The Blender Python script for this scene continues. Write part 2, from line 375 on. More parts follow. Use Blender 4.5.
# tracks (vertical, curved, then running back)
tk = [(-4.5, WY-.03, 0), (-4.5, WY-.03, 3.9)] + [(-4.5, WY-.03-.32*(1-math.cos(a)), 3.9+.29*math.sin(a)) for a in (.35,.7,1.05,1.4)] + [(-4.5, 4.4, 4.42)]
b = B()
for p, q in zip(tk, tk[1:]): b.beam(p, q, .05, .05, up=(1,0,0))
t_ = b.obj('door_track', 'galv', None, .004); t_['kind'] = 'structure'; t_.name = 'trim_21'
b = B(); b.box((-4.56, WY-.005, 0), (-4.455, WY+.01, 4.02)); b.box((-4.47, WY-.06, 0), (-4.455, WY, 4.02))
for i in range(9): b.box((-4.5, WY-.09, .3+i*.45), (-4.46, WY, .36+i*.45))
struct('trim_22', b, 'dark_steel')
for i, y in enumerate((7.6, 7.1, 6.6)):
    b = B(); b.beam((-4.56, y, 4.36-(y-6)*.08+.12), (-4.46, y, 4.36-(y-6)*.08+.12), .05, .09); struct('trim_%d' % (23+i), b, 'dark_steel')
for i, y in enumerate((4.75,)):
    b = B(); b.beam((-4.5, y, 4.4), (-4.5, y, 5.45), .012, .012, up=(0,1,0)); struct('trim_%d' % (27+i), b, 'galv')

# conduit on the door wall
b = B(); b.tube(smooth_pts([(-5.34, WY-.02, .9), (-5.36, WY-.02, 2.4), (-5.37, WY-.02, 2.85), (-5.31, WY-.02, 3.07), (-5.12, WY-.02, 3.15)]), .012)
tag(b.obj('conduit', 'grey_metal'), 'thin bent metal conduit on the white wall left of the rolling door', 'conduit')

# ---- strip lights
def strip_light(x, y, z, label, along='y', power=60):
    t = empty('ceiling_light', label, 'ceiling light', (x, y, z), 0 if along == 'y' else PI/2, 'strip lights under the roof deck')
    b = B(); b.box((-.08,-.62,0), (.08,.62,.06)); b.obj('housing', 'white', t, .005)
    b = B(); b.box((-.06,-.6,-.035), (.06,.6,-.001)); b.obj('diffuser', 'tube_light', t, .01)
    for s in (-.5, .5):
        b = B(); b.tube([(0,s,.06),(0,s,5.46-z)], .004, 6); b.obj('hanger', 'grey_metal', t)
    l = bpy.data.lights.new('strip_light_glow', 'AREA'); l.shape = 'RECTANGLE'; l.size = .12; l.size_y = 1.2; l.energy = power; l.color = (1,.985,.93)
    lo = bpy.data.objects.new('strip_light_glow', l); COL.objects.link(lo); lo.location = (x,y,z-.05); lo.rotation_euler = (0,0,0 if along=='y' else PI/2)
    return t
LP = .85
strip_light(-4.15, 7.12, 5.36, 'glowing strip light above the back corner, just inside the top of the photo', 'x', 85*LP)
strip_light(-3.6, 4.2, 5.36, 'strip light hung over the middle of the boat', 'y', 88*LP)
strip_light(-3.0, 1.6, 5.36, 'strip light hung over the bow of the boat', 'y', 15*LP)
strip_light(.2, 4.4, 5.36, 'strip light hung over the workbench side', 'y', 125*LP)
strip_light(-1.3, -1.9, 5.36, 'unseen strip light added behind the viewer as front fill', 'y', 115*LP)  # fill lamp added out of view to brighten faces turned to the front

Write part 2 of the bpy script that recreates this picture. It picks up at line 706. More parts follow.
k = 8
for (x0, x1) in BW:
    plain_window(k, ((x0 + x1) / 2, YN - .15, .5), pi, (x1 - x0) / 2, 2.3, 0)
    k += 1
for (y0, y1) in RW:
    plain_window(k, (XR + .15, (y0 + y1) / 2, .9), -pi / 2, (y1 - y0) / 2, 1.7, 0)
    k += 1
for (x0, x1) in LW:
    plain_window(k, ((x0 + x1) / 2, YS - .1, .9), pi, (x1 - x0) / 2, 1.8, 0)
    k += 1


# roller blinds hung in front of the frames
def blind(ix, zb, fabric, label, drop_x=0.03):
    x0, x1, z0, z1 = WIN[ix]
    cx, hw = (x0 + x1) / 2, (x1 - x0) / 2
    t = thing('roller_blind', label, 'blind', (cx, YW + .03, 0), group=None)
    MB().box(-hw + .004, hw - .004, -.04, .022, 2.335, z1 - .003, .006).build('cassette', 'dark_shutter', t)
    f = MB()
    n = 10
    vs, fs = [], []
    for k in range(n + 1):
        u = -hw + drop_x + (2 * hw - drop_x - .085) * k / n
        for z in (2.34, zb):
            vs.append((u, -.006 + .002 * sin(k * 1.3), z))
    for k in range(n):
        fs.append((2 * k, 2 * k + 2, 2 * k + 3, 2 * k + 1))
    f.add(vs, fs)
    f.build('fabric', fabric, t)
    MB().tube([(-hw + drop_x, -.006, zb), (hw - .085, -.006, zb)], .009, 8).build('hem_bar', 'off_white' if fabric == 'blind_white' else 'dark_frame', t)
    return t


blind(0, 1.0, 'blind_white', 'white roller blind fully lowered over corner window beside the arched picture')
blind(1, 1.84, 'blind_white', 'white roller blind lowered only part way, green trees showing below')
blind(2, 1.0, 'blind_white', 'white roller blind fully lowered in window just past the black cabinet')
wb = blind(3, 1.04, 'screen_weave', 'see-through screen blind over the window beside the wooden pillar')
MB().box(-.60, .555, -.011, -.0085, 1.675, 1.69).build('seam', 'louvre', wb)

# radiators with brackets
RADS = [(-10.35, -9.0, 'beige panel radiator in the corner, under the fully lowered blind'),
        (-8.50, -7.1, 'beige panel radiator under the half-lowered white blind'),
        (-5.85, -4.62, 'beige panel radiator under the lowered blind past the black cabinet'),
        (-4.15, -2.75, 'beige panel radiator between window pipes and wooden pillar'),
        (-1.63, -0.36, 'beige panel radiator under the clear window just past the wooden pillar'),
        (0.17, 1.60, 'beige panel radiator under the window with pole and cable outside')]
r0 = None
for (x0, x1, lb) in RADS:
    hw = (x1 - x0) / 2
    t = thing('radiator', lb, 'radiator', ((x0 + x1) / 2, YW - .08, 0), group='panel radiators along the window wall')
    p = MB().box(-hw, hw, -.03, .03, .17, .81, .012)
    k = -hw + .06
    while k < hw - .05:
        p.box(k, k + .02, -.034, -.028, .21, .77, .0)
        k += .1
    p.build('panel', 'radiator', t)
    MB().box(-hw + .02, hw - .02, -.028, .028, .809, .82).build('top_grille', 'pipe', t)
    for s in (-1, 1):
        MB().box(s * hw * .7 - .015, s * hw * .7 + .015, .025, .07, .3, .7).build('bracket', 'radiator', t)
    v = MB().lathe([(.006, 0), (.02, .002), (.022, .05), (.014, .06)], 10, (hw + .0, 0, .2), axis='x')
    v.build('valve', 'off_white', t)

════

## DO THIS
The listing above should be transcribed in full, exactly as written.

## ANSWER FOR THE TASK
The Blender Python script for this scene continues. Write part 2, from line 375 on. More parts follow. Use Blender 4.5.
# tracks (vertical, curved, then running back)
tk = [(-4.5, WY-.03, 0), (-4.5, WY-.03, 3.9)] + [(-4.5, WY-.03-.32*(1-math.cos(a)), 3.9+.29*math.sin(a)) for a in (.35,.7,1.05,1.4)] + [(-4.5, 4.4, 4.42)]
b = B()
for p, q in zip(tk, tk[1:]): b.beam(p, q, .05, .05, up=(1,0,0))
t_ = b.obj('door_track', 'galv', None, .004); t_['kind'] = 'structure'; t_.name = 'trim_21'
b = B(); b.box((-4.56, WY-.005, 0), (-4.455, WY+.01, 4.02)); b.box((-4.47, WY-.06, 0), (-4.455, WY, 4.02))
for i in range(9): b.box((-4.5, WY-.09, .3+i*.45), (-4.46, WY, .36+i*.45))
struct('trim_22', b, 'dark_steel')
for i, y in enumerate((7.6, 7.1, 6.6)):
    b = B(); b.beam((-4.56, y, 4.36-(y-6)*.08+.12), (-4.46, y, 4.36-(y-6)*.08+.12), .05, .09); struct('trim_%d' % (23+i), b, 'dark_steel')
for i, y in enumerate((4.75,)):
    b = B(); b.beam((-4.5, y, 4.4), (-4.5, y, 5.45), .012, .012, up=(0,1,0)); struct('trim_%d' % (27+i), b, 'galv')

# conduit on the door wall
b = B(); b.tube(smooth_pts([(-5.34, WY-.02, .9), (-5.36, WY-.02, 2.4), (-5.37, WY-.02, 2.85), (-5.31, WY-.02, 3.07), (-5.12, WY-.02, 3.15)]), .012)
tag(b.obj('conduit', 'grey_metal'), 'thin bent metal conduit on the white wall left of the rolling door', 'conduit')

# ---- strip lights
def strip_light(x, y, z, label, along='y', power=60):
    t = empty('ceiling_light', label, 'ceiling light', (x, y, z), 0 if along == 'y' else PI/2, 'strip lights under the roof deck')
    b = B(); b.box((-.08,-.62,0), (.08,.62,.06)); b.obj('housing', 'white', t, .005)
    b = B(); b.box((-.06,-.6,-.035), (.06,.6,-.001)); b.obj('diffuser', 'tube_light', t, .01)
    for s in (-.5, .5):
        b = B(); b.tube([(0,s,.06),(0,s,5.46-z)], .004, 6); b.obj('hanger', 'grey_metal', t)
    l = bpy.data.lights.new('strip_light_glow', 'AREA'); l.shape = 'RECTANGLE'; l.size = .12; l.size_y = 1.2; l.energy = power; l.color = (1,.985,.93)
    lo = bpy.data.objects.new('strip_light_glow', l); COL.objects.link(lo); lo.location = (x,y,z-.05); lo.rotation_euler = (0,0,0 if along=='y' else PI/2)
    return t
LP = .85
strip_light(-4.15, 7.12, 5.36, 'glowing strip light above the back corner, just inside the top of the photo', 'x', 85*LP)
strip_light(-3.6, 4.2, 5.36, 'strip light hung over the middle of the boat', 'y', 88*LP)
strip_light(-3.0, 1.6, 5.36, 'strip light hung over the bow of the boat', 'y', 15*LP)
strip_light(.2, 4.4, 5.36, 'strip light hung over the workbench side', 'y', 125*LP)
strip_light(-1.3, -1.9, 5.36, 'unseen strip light added behind the viewer as front fill', 'y', 115*LP)  # fill lamp added out of view to brighten faces turned to the front

Write part 2 of the bpy script that recreates this picture. It picks up at line 706. More parts follow.
k = 8
for (x0, x1) in BW:
    plain_window(k, ((x0 + x1) / 2, YN - .15, .5), pi, (x1 - x0) / 2, 2.3, 0)
    k += 1
for (y0, y1) in RW:
    plain_window(k, (XR + .15, (y0 + y1) / 2, .9), -pi / 2, (y1 - y0) / 2, 1.7, 0)
    k += 1
for (x0, x1) in LW:
    plain_window(k, ((x0 + x1) / 2, YS - .1, .9), pi, (x1 - x0) / 2, 1.8, 0)
    k += 1


# roller blinds hung in front of the frames
def blind(ix, zb, fabric, label, drop_x=0.03):
    x0, x1, z0, z1 = WIN[ix]
    cx, hw = (x0 + x1) / 2, (x1 - x0) / 2
    t = thing('roller_blind', label, 'blind', (cx, YW + .03, 0), group=None)
    MB().box(-hw + .004, hw - .004, -.04, .022, 2.335, z1 - .003, .006).build('cassette', 'dark_shutter', t)
    f = MB()
    n = 10
    vs, fs = [], []
    for k in range(n + 1):
        u = -hw + drop_x + (2 * hw - drop_x - .085) * k / n
        for z in (2.34, zb):
            vs.append((u, -.006 + .002 * sin(k * 1.3), z))
    for k in range(n):
        fs.append((2 * k, 2 * k + 2, 2 * k + 3, 2 * k + 1))
    f.add(vs, fs)
    f.build('fabric', fabric, t)
    MB().tube([(-hw + drop_x, -.006, zb), (hw - .085, -.006, zb)], .009, 8).build('hem_bar', 'off_white' if fabric == 'blind_white' else 'dark_frame', t)
    return t


blind(0, 1.0, 'blind_white', 'white roller blind fully lowered over corner window beside the arched picture')
blind(1, 1.84, 'blind_white', 'white roller blind lowered only part way, green trees showing below')
blind(2, 1.0, 'blind_white', 'white roller blind fully lowered in window just past the black cabinet')
wb = blind(3, 1.04, 'screen_weave', 'see-through screen blind over the window beside the wooden pillar')
MB().box(-.60, .555, -.011, -.0085, 1.675, 1.69).build('seam', 'louvre', wb)

# radiators with brackets
RADS = [(-10.35, -9.0, 'beige panel radiator in the corner, under the fully lowered blind'),
        (-8.50, -7.1, 'beige panel radiator under the half-lowered white blind'),
        (-5.85, -4.62, 'beige panel radiator under the lowered blind past the black cabinet'),
        (-4.15, -2.75, 'beige panel radiator between window pipes and wooden pillar'),
        (-1.63, -0.36, 'beige panel radiator under the clear window just past the wooden pillar'),
        (0.17, 1.60, 'beige panel radiator under the window with pole and cable outside')]
r0 = None
for (x0, x1, lb) in RADS:
    hw = (x1 - x0) / 2
    t = thing('radiator', lb, 'radiator', ((x0 + x1) / 2, YW - .08, 0), group='panel radiators along the window wall')
    p = MB().box(-hw, hw, -.03, .03, .17, .81, .012)
    k = -hw + .06
    while k < hw - .05:
        p.box(k, k + .02, -.034, -.028, .21, .77, .0)
        k += .1
    p.build('panel', 'radiator', t)
    MB().box(-hw + .02, hw - .02, -.028, .028, .809, .82).build('top_grille', 'pipe', t)
    for s in (-1, 1):
        MB().box(s * hw * .7 - .015, s * hw * .7 + .015, .025, .07, .3, .7).build('bracket', 'radiator', t)
    v = MB().lathe([(.006, 0), (.02, .002), (.022, .05), (.014, .06)], 10, (hw + .0, 0, .2), axis='x')
    v.build('valve', 'off_white', t)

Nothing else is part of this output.